*Available data*
★ ★ ★ ★

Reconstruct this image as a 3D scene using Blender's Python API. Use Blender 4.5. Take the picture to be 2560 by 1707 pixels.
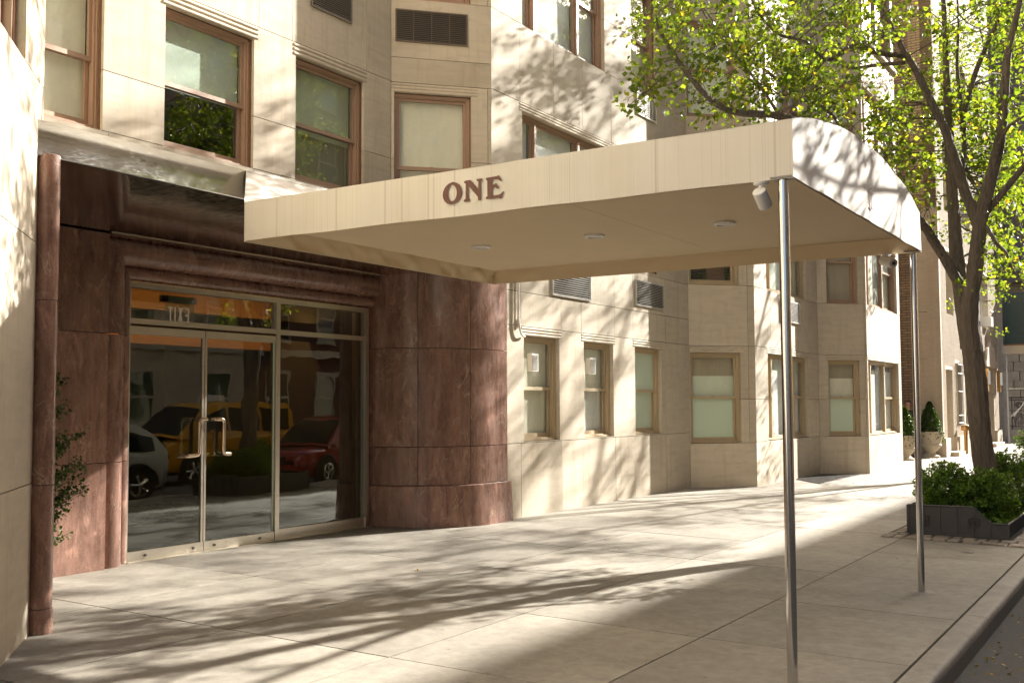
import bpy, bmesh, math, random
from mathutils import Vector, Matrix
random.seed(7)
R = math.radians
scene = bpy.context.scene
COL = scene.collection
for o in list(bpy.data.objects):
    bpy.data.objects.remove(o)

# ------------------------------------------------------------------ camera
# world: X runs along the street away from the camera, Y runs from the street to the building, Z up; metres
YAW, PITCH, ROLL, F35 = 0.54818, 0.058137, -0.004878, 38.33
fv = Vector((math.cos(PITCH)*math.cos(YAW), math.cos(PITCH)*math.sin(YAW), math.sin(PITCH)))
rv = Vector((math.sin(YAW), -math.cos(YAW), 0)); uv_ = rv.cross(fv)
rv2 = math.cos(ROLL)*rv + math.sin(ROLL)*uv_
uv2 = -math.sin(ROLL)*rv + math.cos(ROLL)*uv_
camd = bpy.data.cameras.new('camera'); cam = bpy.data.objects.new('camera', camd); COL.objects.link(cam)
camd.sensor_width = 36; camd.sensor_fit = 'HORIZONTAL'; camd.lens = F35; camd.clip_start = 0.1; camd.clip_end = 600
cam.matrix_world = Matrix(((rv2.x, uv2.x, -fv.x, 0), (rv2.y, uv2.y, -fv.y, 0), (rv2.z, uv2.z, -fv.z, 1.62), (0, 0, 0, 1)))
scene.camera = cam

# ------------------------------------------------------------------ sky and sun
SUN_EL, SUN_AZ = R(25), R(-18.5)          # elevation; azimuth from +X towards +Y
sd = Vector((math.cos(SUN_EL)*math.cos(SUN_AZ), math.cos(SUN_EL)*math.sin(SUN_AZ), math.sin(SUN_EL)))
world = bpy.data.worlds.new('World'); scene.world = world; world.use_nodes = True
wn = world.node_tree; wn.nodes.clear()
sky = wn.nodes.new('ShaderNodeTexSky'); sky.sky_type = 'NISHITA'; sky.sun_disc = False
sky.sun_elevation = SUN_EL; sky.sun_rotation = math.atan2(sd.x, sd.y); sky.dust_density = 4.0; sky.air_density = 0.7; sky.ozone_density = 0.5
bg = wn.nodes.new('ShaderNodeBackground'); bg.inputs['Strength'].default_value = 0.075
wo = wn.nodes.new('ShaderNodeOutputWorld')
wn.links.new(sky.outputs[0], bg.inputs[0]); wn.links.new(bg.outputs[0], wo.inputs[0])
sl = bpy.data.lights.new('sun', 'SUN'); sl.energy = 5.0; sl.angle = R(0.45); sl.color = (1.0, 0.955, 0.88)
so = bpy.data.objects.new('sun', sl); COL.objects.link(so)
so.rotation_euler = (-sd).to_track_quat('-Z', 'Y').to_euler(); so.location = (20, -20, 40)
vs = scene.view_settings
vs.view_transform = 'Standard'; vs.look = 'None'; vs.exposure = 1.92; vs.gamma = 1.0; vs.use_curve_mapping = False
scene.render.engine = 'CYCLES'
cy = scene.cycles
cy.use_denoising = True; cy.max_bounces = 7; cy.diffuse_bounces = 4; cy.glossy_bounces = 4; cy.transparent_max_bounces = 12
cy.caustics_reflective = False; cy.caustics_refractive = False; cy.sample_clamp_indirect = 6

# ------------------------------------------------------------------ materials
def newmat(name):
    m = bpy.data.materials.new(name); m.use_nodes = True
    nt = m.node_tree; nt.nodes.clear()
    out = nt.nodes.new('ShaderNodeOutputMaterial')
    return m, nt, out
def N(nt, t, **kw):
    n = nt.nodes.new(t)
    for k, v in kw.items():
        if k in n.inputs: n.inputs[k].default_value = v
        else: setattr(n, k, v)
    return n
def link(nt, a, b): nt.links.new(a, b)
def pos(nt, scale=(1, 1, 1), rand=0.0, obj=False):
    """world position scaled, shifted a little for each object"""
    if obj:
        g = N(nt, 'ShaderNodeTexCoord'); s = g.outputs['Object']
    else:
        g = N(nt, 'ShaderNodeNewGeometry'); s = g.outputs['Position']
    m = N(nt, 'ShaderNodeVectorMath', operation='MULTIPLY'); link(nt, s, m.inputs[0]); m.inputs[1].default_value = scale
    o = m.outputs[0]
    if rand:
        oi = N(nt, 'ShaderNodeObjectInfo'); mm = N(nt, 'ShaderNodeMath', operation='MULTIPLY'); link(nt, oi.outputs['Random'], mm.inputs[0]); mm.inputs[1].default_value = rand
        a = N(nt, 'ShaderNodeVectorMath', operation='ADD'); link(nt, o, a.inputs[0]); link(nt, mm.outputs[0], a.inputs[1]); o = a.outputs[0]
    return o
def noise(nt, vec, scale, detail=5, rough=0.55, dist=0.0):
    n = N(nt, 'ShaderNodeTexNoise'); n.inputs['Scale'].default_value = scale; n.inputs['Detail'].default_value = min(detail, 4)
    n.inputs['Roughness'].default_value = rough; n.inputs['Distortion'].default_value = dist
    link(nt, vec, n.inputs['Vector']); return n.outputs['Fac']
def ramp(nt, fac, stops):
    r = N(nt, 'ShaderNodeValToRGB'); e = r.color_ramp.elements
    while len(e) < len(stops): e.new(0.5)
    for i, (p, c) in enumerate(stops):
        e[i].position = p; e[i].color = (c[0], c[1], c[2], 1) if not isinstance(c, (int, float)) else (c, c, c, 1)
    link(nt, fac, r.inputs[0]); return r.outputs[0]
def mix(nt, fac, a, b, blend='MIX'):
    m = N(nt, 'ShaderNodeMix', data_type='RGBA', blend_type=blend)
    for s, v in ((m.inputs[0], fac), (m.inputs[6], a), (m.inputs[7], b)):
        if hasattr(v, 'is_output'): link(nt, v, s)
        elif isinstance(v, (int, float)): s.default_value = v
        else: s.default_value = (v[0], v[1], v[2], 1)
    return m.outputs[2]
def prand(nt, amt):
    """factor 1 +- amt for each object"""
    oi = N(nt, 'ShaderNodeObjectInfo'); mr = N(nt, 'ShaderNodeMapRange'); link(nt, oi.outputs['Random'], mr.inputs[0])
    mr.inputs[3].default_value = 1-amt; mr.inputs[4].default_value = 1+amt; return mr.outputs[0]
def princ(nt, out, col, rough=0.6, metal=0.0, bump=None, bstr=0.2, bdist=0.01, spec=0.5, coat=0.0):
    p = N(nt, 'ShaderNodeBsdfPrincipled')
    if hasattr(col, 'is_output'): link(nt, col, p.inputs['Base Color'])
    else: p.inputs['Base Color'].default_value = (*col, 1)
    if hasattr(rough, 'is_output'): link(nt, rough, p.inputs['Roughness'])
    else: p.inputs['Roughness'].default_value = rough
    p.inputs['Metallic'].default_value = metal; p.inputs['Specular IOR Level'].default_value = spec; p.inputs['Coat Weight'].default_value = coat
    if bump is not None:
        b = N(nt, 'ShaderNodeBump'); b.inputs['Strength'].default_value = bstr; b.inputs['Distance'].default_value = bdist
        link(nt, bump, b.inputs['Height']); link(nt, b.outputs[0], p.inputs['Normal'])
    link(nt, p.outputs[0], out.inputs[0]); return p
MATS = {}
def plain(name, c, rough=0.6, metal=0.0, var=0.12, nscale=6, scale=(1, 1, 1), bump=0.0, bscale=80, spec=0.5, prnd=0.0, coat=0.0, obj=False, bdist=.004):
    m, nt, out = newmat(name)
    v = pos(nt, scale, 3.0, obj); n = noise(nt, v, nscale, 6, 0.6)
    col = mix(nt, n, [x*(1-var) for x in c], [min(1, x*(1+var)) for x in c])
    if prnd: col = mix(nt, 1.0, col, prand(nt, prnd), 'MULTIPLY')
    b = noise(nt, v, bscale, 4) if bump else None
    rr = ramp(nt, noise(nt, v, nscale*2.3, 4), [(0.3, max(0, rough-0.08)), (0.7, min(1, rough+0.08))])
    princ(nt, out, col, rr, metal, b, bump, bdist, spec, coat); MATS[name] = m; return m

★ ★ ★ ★

Restate exactly, please, only the lines between the start of the data and the line containing "scene.camera = cam", both ends included, skipping the pictures.

Reconstruct this image as a 3D scene using Blender's Python API. Use Blender 4.5. Take the picture to be 2560 by 1707 pixels.
import bpy, bmesh, math, random
from mathutils import Vector, Matrix
random.seed(7)
R = math.radians
scene = bpy.context.scene
COL = scene.collection
for o in list(bpy.data.objects):
    bpy.data.objects.remove(o)

# ------------------------------------------------------------------ camera
# world: X runs along the street away from the camera, Y runs from the street to the building, Z up; metres
YAW, PITCH, ROLL, F35 = 0.54818, 0.058137, -0.004878, 38.33
fv = Vector((math.cos(PITCH)*math.cos(YAW), math.cos(PITCH)*math.sin(YAW), math.sin(PITCH)))
rv = Vector((math.sin(YAW), -math.cos(YAW), 0)); uv_ = rv.cross(fv)
rv2 = math.cos(ROLL)*rv + math.sin(ROLL)*uv_
uv2 = -math.sin(ROLL)*rv + math.cos(ROLL)*uv_
camd = bpy.data.cameras.new('camera'); cam = bpy.data.objects.new('camera', camd); COL.objects.link(cam)
camd.sensor_width = 36; camd.sensor_fit = 'HORIZONTAL'; camd.lens = F35; camd.clip_start = 0.1; camd.clip_end = 600
cam.matrix_world = Matrix(((rv2.x, uv2.x, -fv.x, 0), (rv2.y, uv2.y, -fv.y, 0), (rv2.z, uv2.z, -fv.z, 1.62), (0, 0, 0, 1)))
scene.camera = cam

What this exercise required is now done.